B. F.  Skinner's Walden Two

                                                          By Brad Bell

B. F. Skinner’s contribution to psychology is quite significant.   He is well-known for principles of operant conditioning (e.g., positive reinforcement).   In addition to his scholarly contributions, he can be considered to have made a lasting contribution to the utopian literature.  His novel, Walden Two (Skinner, 1976), provides insight into the nature of utopia with a description of a fictitious utopian community.     In this essay, I provide a description, analysis, and critique of key themes in Walden Two.  Three of these themes are the good life, freedom, and behavior modification.​​​​​​​

                          The Good Life

          There may be a multitude of possible philosophical perspectives on the good life.  B. F. Skinner’s perspective in Walden Two (Skinner, 1976) could be viewed as partly reflecting a fundamental motivation to express individuality.  There are certain statements that seem to support this.  For example, one learns in Walden Two (Skinner, 1976) that art thrives in the community, work that is not creative is avoided, and that the good life is an opportunity to exercise abilities and talents.
       We also learn that people in the community work for just four hours a day on the average (Skinner, 1976).   This may be advantageous for a number of reasons.  These may include less stress, and more time for social interaction and hobbies.  It may also allow for a greater expression of individuality.  A four-hour work day may foster individuality by allowing more time for thinking about what one wishes to think about, and more time for personal conversations and creative activities.


In Walden Two (Skinner, 1976), one of the characters rejects the idea that freedom exists.
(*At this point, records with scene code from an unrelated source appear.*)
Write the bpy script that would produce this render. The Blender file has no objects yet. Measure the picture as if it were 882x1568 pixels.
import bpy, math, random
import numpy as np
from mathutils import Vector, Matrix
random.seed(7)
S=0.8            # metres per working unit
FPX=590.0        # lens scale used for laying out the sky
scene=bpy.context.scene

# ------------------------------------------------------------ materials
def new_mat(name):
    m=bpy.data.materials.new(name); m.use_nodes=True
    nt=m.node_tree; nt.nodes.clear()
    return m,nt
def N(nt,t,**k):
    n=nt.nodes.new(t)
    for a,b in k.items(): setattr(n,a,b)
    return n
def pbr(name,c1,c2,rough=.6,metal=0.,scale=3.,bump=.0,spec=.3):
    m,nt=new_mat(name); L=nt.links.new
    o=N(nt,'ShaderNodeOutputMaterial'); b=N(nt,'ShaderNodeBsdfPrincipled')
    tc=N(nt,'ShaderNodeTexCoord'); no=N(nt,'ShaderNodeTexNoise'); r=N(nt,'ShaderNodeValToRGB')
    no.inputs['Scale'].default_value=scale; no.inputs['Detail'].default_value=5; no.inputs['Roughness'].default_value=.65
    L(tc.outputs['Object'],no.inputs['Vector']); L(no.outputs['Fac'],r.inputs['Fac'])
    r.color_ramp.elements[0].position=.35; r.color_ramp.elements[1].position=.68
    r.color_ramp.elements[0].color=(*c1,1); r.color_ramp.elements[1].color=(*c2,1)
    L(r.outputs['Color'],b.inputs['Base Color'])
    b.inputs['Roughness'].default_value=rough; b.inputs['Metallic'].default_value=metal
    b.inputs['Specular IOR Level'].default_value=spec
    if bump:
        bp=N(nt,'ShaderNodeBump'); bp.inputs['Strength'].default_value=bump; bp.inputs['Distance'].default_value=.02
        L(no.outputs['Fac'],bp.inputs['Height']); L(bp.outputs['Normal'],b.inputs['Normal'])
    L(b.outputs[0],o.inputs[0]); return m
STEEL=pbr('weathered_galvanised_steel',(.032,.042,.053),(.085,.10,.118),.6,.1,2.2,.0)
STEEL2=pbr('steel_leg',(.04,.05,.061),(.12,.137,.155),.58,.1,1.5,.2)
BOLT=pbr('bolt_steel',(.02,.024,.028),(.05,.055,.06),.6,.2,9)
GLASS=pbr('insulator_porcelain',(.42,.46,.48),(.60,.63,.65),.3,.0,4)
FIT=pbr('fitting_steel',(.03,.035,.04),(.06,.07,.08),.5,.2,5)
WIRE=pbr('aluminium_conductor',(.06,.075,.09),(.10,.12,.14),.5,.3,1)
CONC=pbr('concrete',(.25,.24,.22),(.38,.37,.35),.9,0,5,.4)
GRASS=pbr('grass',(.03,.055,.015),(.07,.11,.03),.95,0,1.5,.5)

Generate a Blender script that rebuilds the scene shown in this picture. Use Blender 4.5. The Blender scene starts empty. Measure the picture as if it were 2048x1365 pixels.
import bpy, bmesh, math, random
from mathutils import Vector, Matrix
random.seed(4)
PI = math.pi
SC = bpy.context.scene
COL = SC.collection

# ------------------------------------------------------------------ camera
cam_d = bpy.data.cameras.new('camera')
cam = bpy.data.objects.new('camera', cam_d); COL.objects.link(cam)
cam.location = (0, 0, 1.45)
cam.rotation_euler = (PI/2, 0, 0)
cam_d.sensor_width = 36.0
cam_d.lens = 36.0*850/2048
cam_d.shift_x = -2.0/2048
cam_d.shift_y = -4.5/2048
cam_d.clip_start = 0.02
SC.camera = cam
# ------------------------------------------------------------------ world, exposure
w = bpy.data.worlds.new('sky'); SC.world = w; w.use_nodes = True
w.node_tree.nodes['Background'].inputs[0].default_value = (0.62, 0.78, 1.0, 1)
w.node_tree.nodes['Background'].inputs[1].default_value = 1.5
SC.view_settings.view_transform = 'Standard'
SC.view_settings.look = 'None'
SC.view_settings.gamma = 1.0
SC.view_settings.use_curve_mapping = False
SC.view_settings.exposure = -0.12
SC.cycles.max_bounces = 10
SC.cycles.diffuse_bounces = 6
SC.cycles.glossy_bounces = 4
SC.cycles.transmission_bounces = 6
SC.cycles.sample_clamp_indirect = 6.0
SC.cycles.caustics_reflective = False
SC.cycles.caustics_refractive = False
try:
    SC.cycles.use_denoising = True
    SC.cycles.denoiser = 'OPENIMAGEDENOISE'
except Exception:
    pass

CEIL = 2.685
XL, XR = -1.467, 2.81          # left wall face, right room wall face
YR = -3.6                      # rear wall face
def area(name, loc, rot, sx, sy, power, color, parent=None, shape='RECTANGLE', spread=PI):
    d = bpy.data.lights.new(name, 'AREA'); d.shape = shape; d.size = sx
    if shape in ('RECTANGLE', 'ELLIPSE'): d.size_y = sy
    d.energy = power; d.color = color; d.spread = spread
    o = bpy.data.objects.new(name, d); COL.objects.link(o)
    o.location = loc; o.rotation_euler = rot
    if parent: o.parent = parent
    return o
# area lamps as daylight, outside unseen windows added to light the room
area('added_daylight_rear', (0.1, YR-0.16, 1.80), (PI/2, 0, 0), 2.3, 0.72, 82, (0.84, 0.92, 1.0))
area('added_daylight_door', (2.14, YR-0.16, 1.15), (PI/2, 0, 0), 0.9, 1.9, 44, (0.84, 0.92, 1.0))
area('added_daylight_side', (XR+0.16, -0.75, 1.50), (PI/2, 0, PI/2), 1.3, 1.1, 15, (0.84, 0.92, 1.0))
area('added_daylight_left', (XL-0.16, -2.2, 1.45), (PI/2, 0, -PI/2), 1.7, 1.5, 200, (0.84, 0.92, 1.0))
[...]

What type of freedom is this?  I would argue that this is a philosophical view of freedom as nondeterministic freedom.  Nondeterministic freedom can be conceptualized as the view that there are no prior causes to a decision to behave a certain way.  In other words, the decisions that people make as to how they will behave are not previously determined.  However, there is also the concept of a feeling of freedom.   I would argue that this suggests that people are free if they feel free.  It is this type of freedom that may have significance for psychological well-being.  People may be distressed if they feel they do not have freedom of choice in what they do.  It appears that B. F. Skinner discerned the importance of increasing the sense of freedom in his novel.  It is stated in Walden Two (Skinner, 1976) that the feeling of freedom is increased partly with planning that is skillful.  Also, the sense of freedom may be increased due to there not being punishment in the community.  Without punishment, actions that reflect the avoidance of bad behavior may be attributed to an internal motivation, rather than some external factor.   

                                Behavior Modification   

A key concern in a utopian community would be to find ways to foster good behavior.  It appears that this goal is primarily achieved in the community described in Walden Two (Skinner, 1976) by using positive reinforcement techniques.  In other words, certain positive consequences would be applied for good behaviors to increase the likelihood that these behaviors would occur in the future.  However, this may be problematic because (a) what is reinforcing can change over time, (b) there may be major individual differences in what is reinforcing, and (c) many internal factors may be primary influences on behavior.  The leaders of the community may need to have a great deal of knowledge of all of the community members to be effective in using positive reinforcement techniques. This could be viewed as a primary reason why the positive reinforcement approach to fostering good behavior may not be realistic.  Also, one can be skeptical about not using punishment as a strategy to modify bad behaviors.  How would bad behaviors be addressed in the community?  The answer to this question was not clear to me.  Nonetheless, there may be two basic strategies.  First, the bad behavior could be ignored.  This could lead to a decrease in the behavior if the behavior was partly reinforced because of the reactions of others. Second, the opposite of the bad behavior could be positively reinforced.  If the good behavior is incompatible with the bad behavior, it could lead to a reduction in the bad behavior.  However, there could be many internal factors that cause the bad behaviors, and thus strategies based on external factors may not be effective.


           B.F. Skinner’s Walden Two (Skinner, 1976) can be viewed as one of greatest works of utopian fiction.  This may be true partly because of the inclusion of information on how behavior can be changed.  His approach to behavior change may be significant because he presented a possible way to modify behavior without restricting a person’s sense of freedom.   Because a sense of freedom may be important for psychological well-being and the expression of individuality, his view on behavior modification can be considered an ideal approach.  Nonetheless, there are some unanswered questions.  These include how the positive reinforcement techniques can implemented in a feasible manner, and how bad behavior would be addressed without the use of punishment.


Skinner, B. F.  (1976). Walden two. (reissued). New York: Macmillan.